Y como no podía ser de otro modo, Aznar también ha extraído del fracaso de González tres grandes lecciones. La primera es que la bicefalia resulta contraproducente. El modelo del bueno y el malo que se repartían los compadres Felipe y Alfonso pareció eficaz a corto plazo, pero a la larga les estalló entre las manos. De ahí que Aznar haya asumido desde el principio los dos papeles a la vez, repartiendo zanahorias y palos para hacerse amar por sus hombres al mismo tiempo que temer, con la graciosa promesa de cargos a discreción para premiar a los leales y la brutal amenaza de que quien se mueva ya no saldrá nunca más en la foto del poder.
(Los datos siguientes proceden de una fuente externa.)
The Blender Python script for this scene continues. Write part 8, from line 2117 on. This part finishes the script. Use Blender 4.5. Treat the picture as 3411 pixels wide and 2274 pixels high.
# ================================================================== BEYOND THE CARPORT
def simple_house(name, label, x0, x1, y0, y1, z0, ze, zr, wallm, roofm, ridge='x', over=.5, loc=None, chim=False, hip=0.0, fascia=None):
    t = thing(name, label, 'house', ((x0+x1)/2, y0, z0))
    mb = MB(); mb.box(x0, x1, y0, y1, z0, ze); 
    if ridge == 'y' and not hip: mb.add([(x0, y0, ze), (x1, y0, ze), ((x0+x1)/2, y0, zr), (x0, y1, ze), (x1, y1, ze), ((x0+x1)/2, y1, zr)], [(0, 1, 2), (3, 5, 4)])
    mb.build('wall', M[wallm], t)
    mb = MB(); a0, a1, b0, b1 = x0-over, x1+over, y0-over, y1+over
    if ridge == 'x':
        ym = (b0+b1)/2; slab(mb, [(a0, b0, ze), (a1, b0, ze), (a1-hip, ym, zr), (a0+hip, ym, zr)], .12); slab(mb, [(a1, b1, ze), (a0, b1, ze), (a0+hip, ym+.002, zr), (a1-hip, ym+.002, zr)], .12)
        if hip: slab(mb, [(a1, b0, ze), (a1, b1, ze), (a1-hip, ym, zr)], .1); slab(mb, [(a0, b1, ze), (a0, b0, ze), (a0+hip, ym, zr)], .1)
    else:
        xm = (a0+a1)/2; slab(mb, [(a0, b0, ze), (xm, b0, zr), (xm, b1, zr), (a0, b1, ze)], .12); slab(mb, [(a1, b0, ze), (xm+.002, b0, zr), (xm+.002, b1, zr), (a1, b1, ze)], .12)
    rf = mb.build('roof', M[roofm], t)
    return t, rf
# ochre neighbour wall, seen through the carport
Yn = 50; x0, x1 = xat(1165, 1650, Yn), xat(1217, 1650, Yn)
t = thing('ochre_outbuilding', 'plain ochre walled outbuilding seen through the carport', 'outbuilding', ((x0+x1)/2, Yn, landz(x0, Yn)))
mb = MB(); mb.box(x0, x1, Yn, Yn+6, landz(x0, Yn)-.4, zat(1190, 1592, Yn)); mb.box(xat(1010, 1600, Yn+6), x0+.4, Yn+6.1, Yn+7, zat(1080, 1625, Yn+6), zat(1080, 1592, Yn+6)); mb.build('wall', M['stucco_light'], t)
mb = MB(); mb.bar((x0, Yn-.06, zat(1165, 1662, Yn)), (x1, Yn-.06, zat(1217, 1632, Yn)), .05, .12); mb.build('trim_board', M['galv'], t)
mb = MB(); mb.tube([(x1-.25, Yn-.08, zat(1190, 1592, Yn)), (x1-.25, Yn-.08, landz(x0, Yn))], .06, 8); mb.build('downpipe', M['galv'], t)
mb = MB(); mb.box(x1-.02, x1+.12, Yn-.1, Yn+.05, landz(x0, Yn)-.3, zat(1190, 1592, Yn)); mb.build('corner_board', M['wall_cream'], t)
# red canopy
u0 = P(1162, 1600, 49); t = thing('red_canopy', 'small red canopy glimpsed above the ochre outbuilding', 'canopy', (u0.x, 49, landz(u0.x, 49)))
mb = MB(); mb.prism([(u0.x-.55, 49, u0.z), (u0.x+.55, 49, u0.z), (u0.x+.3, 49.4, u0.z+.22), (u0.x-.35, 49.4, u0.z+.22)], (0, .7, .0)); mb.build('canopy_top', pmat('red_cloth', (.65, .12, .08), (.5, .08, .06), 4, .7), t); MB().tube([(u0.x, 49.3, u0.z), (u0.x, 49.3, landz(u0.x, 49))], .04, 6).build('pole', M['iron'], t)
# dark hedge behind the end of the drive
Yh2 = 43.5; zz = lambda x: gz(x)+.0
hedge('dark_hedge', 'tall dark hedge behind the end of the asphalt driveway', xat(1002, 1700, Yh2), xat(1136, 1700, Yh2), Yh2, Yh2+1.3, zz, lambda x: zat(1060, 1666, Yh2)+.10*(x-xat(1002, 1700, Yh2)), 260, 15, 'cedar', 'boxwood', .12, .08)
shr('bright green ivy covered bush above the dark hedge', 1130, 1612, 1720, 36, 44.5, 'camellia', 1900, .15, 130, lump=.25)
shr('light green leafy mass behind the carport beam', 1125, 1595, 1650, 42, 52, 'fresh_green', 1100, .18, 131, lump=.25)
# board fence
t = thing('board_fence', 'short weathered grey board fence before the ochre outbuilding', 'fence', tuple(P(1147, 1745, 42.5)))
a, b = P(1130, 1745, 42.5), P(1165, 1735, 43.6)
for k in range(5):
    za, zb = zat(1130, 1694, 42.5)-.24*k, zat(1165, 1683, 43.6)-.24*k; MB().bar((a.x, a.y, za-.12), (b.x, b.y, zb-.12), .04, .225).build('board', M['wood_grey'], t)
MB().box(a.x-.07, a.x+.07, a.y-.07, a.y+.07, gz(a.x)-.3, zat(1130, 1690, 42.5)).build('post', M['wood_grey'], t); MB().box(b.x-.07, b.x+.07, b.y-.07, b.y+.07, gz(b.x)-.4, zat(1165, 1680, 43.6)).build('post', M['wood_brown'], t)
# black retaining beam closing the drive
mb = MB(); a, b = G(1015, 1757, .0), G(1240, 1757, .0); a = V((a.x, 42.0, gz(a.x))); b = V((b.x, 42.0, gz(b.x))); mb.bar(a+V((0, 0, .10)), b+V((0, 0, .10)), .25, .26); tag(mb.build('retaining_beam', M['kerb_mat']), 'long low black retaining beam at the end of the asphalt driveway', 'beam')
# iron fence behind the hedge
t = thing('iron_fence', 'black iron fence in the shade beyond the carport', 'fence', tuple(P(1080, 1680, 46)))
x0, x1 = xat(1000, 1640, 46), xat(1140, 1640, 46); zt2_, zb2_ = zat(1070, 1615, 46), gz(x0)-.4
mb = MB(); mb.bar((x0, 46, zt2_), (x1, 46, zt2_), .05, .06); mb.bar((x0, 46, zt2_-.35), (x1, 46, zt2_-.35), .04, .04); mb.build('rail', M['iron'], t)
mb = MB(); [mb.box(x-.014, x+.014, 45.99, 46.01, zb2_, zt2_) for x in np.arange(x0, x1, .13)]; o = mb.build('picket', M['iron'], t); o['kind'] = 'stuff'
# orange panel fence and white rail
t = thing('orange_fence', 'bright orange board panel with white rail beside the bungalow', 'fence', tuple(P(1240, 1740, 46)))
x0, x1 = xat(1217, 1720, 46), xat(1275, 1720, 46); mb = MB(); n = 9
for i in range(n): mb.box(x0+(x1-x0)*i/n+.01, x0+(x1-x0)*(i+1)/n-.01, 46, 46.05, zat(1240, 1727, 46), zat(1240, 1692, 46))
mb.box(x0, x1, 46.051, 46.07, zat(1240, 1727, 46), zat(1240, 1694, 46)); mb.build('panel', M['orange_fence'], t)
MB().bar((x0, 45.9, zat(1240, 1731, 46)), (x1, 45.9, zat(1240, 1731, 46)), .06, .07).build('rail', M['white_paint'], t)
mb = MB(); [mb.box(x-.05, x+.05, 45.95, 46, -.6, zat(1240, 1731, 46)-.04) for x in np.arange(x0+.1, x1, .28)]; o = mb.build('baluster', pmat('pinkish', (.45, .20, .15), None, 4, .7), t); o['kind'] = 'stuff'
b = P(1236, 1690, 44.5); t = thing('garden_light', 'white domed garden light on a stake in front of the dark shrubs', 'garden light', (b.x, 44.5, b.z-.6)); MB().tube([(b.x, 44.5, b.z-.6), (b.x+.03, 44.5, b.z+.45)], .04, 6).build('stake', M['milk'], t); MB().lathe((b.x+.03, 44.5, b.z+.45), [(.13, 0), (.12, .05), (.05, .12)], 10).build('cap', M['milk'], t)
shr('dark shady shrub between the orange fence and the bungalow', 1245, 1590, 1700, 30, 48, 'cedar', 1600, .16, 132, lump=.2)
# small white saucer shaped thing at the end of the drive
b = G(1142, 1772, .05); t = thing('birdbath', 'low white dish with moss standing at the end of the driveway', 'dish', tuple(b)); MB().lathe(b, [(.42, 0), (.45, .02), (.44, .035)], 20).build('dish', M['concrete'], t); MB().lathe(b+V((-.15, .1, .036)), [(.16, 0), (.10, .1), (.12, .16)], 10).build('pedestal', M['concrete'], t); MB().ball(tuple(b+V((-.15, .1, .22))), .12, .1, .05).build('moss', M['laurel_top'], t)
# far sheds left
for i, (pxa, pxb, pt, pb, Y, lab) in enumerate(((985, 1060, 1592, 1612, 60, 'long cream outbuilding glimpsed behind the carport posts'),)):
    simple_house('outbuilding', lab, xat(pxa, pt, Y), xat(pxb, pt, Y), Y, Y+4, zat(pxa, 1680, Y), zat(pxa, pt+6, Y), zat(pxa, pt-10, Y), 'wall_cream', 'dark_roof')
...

La segunda lección es que sólo pasan a la historia quienes, con voluntad o sin ella, o se retiran a tiempo cuando están en la cumbre, como Alejandro Magno, Jack Kennedy, María Callas o Greta Garbo. Pues las decadencias, como revela el ejemplo de González, suelen ser morbosas y deprimentes. Por eso Aznar ha optado por abandonar la política cuando ya no podía tener esperanzas razonables de continuar su trayectoria ascendente. Hasta ahora iba sacando elección tras elección más votos cada vez. Pero esa senda de ascenso iba a quebrarse probablemente en el 2004. Nada mejor, por tanto, que evitarse el mal trago. Y hacerlo, además, dejando a todos en deuda con el gran ausente. Queda en deuda su partido, que se lo debe todo a él. Queda en deuda la oposición, cuya chance mejora con el tapado que le sustituya. Y queda en deuda España entera, según sueña el narcisismo de Aznar. Deudas todas ellas que además se convierten en imposibles de devolver, si el gran acreedor sale definitivamente del poder.
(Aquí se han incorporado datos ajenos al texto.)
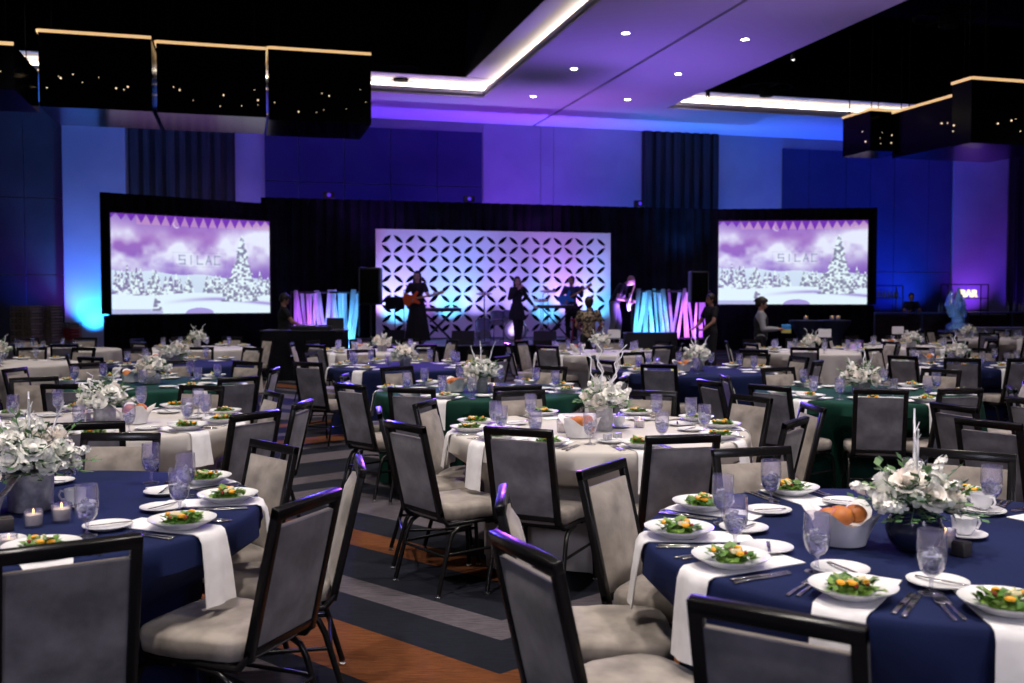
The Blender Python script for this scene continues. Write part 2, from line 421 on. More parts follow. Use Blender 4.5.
# dark round ceiling rigs
def make_rig():
    t = empty('ceiling_speaker_rig')
    MB().tube([(.75*math.cos(a*PI/12), .75*math.sin(a*PI/12), 0) for a in range(24)], .04, 8, closed=True).build('ring', M['plenum'], t)
    MB().box((0,0,0),(1.5,.08,.06)).box((0,0,0),(.08,1.5,.06)).build('crossbar', M['plenum'], t)
    MB().lathe([(0,-.28),(.2,-.26),(.26,-.1),(.2,.08),(0,.1)], 16).build('pod', M['plenum'], t)
    MB().tube([(0,0,0),(0,0,1.9)], .03, 6).build('stem', M['plenum'], t)
    return t
first = None
for px, py, h, d in ((402,74,8.0,'in the left ceiling well beyond the dark glass boxes'),(764,90,8.0,'beyond the right cove corner'),(943,20,8.2,'high in the right ceiling well')):
    o = make_rig() if first is None else copy_tree(first); first = first or o
    o.location = P(px, (h-CAMH)*995/(300-py), h)
    tag(o, 'black round ceiling rig '+d, 'ceiling rig', 'round rigs in the ceiling wells')

# dark glass box chandeliers
rb = random.Random(4)
def make_box(sx, sy, sz, seed):
    r = random.Random(seed)
    t = empty('glass_box_chandelier')
    MB().box((0,0,sz/2),(sx,sy,sz)).build('glass_box', M['smoked'], t)
    e = .018
    b = MB(); b.box((0,-sy/2-e,sz),(sx,.03,.05)); b.box((-sx/2-e,0,sz),(.03,sy,.05)).build('amber_light_strip', M['amber_led'], t)
    for sxx in (-1,1):
        for syy in (-1,1): MB().tube([(sxx*sx*.4, syy*sy*.4, sz),(sxx*sx*.4, syy*sy*.4, sz+10.15-4.7-sz)], .012, 5).build('hanger', M['plenum'], t)
    b = MB()  # glowing dots stand in for downlights mirrored in the dark glass
    for k in range(9):
        b.ball((r.uniform(-.46,.46)*sx, -sy/2-.03, r.uniform(.12,.5)*sz), r.choice((.009,.012,.018)), 6, 5)
    for k in range(2): b.ball((-sx/2-.03, r.uniform(-.46,.46)*sy, r.uniform(.2,.6)*sz), r.choice((.014,.02)), 6, 5)
    b.build('reflection_dot', M['reflection'], t)['kind'] = 'stuff'
    return t
yb = P(155, 18.6).y
boxes = []
x = XW(-40, yb)
for i, (p0, p1, dy, z0, z1) in enumerate([(-90,20,-2.2,4.90,5.62),(43,156,0,5.05,6.40),(156.5,269,.35,5.10,6.42),(270,373,.9,5.16,6.58)]):
    Y = yb+dy; xa, xb = XW(p0, Y), XW(p1, Y)
    if i > 1: xa = xprev+.04
    xprev = xb
    o = make_box(xb-xa-.02, 2.0, z1-z0, 20+i); o.location = ((xa+xb)/2, Y+1.0, z0)
    tag(o, ['dark smoked glass box chandelier at the left edge with lowest amber strip','dark glass box chandelier, left of three whose amber strips run in line','dark glass box chandelier, middle of three whose amber strips run in line','dark glass box chandelier, right of three whose amber strips run in line'][i], 'chandelier', 'dark glass boxes over the left tables')
for i, (px, Z, p1, dep, z0, z1, lb) in enumerate([(968,19.5,1110,1.2,4.62,5.87,'dark glass box chandelier at the right edge with short amber strip'),(957,21.1,1060,2.25,4.85,5.9,'dark glass box chandelier whose amber strip climbs towards the right edge'),(868,23.4,905,1.1,5.05,6.0,'small dark glass box chandelier, innermost of those over the right tables')]):
    p = P(px, Z); xb = XW(p1, p.y)
    if i == 0: dep = .55
    o = make_box(xb-p.x, dep, z1-z0, 40+i); o.location = ((p.x+xb)/2, p.y+dep/2+.02, z0)
    tag(o, lb, 'chandelier', 'dark glass boxes over the right tables')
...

La última lección al revés impartida por González es que los abusos de poder pueden ser descubiertos a la larga, arruinando la más brillante carrera política. Pero la tradición de la presidencia española autoriza a abusar del poder antes de perderlo. ¿Cómo evitar que te sorprendan en flagrante delito? Aznar ha abierto una vía inédita: retirarse antes de que le descubran y continuar después ejerciendo el poder desde la sombra, como forma de hacerse jurídicamente irresponsable. Es el sueño de impunidad vitalicia que acaricia el autócrata impecable, sólo responsable ante Dios y ante la historia.